Collected data ::
** Begin **
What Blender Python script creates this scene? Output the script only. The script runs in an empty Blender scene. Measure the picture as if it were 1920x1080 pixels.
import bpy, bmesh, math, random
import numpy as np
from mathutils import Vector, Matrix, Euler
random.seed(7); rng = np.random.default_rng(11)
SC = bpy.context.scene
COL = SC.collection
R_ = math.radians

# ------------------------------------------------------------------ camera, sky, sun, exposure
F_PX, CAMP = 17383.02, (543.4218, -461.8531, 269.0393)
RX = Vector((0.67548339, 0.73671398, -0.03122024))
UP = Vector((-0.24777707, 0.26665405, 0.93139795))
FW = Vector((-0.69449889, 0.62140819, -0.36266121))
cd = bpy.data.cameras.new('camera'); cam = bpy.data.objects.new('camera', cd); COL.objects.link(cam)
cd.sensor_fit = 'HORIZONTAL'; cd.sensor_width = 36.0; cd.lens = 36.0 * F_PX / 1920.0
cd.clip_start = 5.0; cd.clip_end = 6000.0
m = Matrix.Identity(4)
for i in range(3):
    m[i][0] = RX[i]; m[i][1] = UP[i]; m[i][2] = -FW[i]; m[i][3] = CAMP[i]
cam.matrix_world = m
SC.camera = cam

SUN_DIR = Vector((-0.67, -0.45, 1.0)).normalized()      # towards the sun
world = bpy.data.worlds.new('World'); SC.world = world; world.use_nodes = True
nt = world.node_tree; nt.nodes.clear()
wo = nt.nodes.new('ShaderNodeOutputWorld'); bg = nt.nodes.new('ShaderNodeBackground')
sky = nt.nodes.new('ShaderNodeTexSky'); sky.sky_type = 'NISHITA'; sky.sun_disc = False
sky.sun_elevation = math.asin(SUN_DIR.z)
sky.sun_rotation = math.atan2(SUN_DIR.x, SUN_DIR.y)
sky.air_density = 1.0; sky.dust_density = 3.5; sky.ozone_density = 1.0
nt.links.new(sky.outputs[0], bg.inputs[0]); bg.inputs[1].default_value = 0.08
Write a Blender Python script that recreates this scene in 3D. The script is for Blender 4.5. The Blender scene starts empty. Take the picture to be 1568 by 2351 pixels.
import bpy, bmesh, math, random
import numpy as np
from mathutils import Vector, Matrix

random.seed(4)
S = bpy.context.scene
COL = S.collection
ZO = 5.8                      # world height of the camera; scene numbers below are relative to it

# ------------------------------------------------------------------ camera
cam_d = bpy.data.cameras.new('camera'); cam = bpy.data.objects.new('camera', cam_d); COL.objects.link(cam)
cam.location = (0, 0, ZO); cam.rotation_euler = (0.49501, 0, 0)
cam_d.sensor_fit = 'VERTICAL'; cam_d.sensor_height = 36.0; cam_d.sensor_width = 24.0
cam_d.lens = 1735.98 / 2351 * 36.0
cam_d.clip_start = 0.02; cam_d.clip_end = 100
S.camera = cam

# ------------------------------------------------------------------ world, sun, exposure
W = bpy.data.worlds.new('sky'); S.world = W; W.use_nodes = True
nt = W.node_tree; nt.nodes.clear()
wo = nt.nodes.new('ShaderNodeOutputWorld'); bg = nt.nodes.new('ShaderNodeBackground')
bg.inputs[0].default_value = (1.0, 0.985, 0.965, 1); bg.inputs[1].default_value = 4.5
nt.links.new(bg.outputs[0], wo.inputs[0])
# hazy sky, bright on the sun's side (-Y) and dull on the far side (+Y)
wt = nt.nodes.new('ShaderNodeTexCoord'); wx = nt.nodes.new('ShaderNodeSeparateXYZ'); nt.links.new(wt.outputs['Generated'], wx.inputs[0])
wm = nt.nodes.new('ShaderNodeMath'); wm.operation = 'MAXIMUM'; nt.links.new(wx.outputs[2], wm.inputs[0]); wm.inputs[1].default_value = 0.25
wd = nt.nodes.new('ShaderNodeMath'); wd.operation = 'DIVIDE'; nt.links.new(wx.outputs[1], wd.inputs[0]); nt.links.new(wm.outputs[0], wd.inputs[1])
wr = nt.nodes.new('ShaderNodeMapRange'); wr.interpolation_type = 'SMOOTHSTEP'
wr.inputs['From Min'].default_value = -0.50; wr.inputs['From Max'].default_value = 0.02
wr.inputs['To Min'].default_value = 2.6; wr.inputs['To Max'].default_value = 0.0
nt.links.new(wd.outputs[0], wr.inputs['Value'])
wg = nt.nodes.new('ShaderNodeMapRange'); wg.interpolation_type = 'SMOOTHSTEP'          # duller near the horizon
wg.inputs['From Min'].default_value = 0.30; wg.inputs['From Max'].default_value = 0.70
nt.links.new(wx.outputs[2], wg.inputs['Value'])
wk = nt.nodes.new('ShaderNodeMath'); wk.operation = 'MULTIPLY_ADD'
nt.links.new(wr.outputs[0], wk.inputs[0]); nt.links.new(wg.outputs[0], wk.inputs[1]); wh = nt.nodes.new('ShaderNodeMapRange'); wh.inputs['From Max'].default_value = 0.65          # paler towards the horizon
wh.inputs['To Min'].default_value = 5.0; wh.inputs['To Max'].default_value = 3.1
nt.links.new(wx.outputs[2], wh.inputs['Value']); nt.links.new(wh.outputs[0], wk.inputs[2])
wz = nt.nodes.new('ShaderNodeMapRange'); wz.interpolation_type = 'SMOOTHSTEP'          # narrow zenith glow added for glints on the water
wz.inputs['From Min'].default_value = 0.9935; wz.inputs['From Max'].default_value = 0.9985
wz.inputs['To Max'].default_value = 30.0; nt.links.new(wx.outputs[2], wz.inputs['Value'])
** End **
Description of the task ::
Please output the exact lines of the records above, beginning with the first and stopping after the line that holds "R_ = math.radians", and nothing else.

Final result ::
What Blender Python script creates this scene? Output the script only. The script runs in an empty Blender scene. Measure the picture as if it were 1920x1080 pixels.
import bpy, bmesh, math, random
import numpy as np
from mathutils import Vector, Matrix, Euler
random.seed(7); rng = np.random.default_rng(11)
SC = bpy.context.scene
COL = SC.collection
R_ = math.radians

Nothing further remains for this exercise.